**SOURCE DATA**
....

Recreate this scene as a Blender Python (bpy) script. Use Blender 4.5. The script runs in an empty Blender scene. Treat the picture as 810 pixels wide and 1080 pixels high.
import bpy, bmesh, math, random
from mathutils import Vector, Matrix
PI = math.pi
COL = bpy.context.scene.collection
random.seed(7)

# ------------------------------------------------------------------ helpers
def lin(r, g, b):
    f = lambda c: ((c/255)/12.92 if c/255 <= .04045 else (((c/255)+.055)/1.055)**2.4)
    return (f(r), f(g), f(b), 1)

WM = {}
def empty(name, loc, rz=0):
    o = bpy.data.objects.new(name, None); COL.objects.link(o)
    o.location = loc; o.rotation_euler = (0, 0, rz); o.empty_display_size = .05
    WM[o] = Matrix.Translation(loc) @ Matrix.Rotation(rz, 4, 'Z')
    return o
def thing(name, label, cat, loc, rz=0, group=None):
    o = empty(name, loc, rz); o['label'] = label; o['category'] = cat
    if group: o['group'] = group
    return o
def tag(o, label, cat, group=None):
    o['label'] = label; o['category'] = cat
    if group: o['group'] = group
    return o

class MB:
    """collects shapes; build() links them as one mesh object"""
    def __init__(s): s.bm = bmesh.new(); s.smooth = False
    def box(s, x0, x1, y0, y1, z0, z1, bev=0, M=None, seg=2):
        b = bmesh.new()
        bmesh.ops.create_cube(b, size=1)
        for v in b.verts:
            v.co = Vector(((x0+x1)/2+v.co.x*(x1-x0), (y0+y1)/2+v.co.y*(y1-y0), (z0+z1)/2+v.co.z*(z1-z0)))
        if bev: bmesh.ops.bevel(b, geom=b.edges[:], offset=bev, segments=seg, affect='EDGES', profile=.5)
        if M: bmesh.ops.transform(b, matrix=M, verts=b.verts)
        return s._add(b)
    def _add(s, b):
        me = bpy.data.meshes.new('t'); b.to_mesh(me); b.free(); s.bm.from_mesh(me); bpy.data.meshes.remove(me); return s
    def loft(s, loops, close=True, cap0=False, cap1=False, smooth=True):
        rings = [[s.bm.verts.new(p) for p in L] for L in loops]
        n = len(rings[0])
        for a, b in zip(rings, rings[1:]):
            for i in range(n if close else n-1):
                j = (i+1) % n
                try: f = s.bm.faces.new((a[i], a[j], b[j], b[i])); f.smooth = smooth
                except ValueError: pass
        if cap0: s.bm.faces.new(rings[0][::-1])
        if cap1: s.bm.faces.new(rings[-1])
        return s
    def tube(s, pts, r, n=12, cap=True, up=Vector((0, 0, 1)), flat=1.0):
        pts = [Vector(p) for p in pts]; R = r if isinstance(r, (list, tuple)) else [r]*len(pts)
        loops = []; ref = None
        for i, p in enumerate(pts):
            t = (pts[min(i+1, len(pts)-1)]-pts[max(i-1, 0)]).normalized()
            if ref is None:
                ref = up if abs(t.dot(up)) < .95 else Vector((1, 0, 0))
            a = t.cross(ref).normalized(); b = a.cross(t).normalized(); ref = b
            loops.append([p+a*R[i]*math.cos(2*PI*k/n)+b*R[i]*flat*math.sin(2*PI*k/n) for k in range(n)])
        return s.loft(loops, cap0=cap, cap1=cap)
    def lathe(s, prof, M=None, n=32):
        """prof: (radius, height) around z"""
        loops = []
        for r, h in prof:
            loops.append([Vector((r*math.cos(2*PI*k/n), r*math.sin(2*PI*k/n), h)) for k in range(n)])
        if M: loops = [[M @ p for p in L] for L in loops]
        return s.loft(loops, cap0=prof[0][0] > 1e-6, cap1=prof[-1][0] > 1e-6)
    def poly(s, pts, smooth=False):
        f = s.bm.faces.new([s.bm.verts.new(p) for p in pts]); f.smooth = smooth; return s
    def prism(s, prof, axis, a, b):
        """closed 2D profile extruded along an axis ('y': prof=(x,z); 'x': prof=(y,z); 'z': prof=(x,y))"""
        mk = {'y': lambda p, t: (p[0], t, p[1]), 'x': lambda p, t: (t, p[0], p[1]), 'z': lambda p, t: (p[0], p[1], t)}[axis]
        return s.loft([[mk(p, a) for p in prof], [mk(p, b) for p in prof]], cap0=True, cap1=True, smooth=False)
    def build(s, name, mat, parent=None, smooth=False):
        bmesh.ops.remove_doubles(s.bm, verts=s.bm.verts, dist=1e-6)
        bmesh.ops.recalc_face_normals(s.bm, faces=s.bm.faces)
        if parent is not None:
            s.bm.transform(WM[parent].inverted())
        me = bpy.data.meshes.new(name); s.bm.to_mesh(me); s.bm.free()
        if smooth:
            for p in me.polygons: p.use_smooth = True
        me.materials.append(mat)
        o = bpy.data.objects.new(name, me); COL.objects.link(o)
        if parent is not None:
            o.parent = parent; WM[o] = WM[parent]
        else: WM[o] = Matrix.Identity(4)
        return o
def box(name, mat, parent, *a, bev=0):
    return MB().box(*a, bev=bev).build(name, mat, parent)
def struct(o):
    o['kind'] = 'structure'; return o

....

**EXERCISE DETAILS**
Extract all the material, leaving every line as it is.

**RESPONSE**
Recreate this scene as a Blender Python (bpy) script. Use Blender 4.5. The script runs in an empty Blender scene. Treat the picture as 810 pixels wide and 1080 pixels high.
import bpy, bmesh, math, random
from mathutils import Vector, Matrix
PI = math.pi
COL = bpy.context.scene.collection
random.seed(7)

# ------------------------------------------------------------------ helpers
def lin(r, g, b):
    f = lambda c: ((c/255)/12.92 if c/255 <= .04045 else (((c/255)+.055)/1.055)**2.4)
    return (f(r), f(g), f(b), 1)

WM = {}
def empty(name, loc, rz=0):
    o = bpy.data.objects.new(name, None); COL.objects.link(o)
    o.location = loc; o.rotation_euler = (0, 0, rz); o.empty_display_size = .05
    WM[o] = Matrix.Translation(loc) @ Matrix.Rotation(rz, 4, 'Z')
    return o
def thing(name, label, cat, loc, rz=0, group=None):
    o = empty(name, loc, rz); o['label'] = label; o['category'] = cat
    if group: o['group'] = group
    return o
def tag(o, label, cat, group=None):
    o['label'] = label; o['category'] = cat
    if group: o['group'] = group
    return o

class MB:
    """collects shapes; build() links them as one mesh object"""
    def __init__(s): s.bm = bmesh.new(); s.smooth = False
    def box(s, x0, x1, y0, y1, z0, z1, bev=0, M=None, seg=2):
        b = bmesh.new()
        bmesh.ops.create_cube(b, size=1)
        for v in b.verts:
            v.co = Vector(((x0+x1)/2+v.co.x*(x1-x0), (y0+y1)/2+v.co.y*(y1-y0), (z0+z1)/2+v.co.z*(z1-z0)))
        if bev: bmesh.ops.bevel(b, geom=b.edges[:], offset=bev, segments=seg, affect='EDGES', profile=.5)
        if M: bmesh.ops.transform(b, matrix=M, verts=b.verts)
        return s._add(b)
    def _add(s, b):
        me = bpy.data.meshes.new('t'); b.to_mesh(me); b.free(); s.bm.from_mesh(me); bpy.data.meshes.remove(me); return s
    def loft(s, loops, close=True, cap0=False, cap1=False, smooth=True):
        rings = [[s.bm.verts.new(p) for p in L] for L in loops]
        n = len(rings[0])
        for a, b in zip(rings, rings[1:]):
            for i in range(n if close else n-1):
                j = (i+1) % n
                try: f = s.bm.faces.new((a[i], a[j], b[j], b[i])); f.smooth = smooth
                except ValueError: pass
        if cap0: s.bm.faces.new(rings[0][::-1])
        if cap1: s.bm.faces.new(rings[-1])
        return s
    def tube(s, pts, r, n=12, cap=True, up=Vector((0, 0, 1)), flat=1.0):
        pts = [Vector(p) for p in pts]; R = r if isinstance(r, (list, tuple)) else [r]*len(pts)
        loops = []; ref = None
        for i, p in enumerate(pts):
            t = (pts[min(i+1, len(pts)-1)]-pts[max(i-1, 0)]).normalized()
            if ref is None:
                ref = up if abs(t.dot(up)) < .95 else Vector((1, 0, 0))
            a = t.cross(ref).normalized(); b = a.cross(t).normalized(); ref = b
            loops.append([p+a*R[i]*math.cos(2*PI*k/n)+b*R[i]*flat*math.sin(2*PI*k/n) for k in range(n)])
        return s.loft(loops, cap0=cap, cap1=cap)
    def lathe(s, prof, M=None, n=32):
        """prof: (radius, height) around z"""
        loops = []
        for r, h in prof:
            loops.append([Vector((r*math.cos(2*PI*k/n), r*math.sin(2*PI*k/n), h)) for k in range(n)])
        if M: loops = [[M @ p for p in L] for L in loops]
        return s.loft(loops, cap0=prof[0][0] > 1e-6, cap1=prof[-1][0] > 1e-6)
    def poly(s, pts, smooth=False):
        f = s.bm.faces.new([s.bm.verts.new(p) for p in pts]); f.smooth = smooth; return s
    def prism(s, prof, axis, a, b):
        """closed 2D profile extruded along an axis ('y': prof=(x,z); 'x': prof=(y,z); 'z': prof=(x,y))"""
        mk = {'y': lambda p, t: (p[0], t, p[1]), 'x': lambda p, t: (t, p[0], p[1]), 'z': lambda p, t: (p[0], p[1], t)}[axis]
        return s.loft([[mk(p, a) for p in prof], [mk(p, b) for p in prof]], cap0=True, cap1=True, smooth=False)
    def build(s, name, mat, parent=None, smooth=False):
        bmesh.ops.remove_doubles(s.bm, verts=s.bm.verts, dist=1e-6)
        bmesh.ops.recalc_face_normals(s.bm, faces=s.bm.faces)
        if parent is not None:
            s.bm.transform(WM[parent].inverted())
        me = bpy.data.meshes.new(name); s.bm.to_mesh(me); s.bm.free()
        if smooth:
            for p in me.polygons: p.use_smooth = True
        me.materials.append(mat)
        o = bpy.data.objects.new(name, me); COL.objects.link(o)
        if parent is not None:
            o.parent = parent; WM[o] = WM[parent]
        else: WM[o] = Matrix.Identity(4)
        return o
def box(name, mat, parent, *a, bev=0):
    return MB().box(*a, bev=bev).build(name, mat, parent)
def struct(o):
    o['kind'] = 'structure'; return o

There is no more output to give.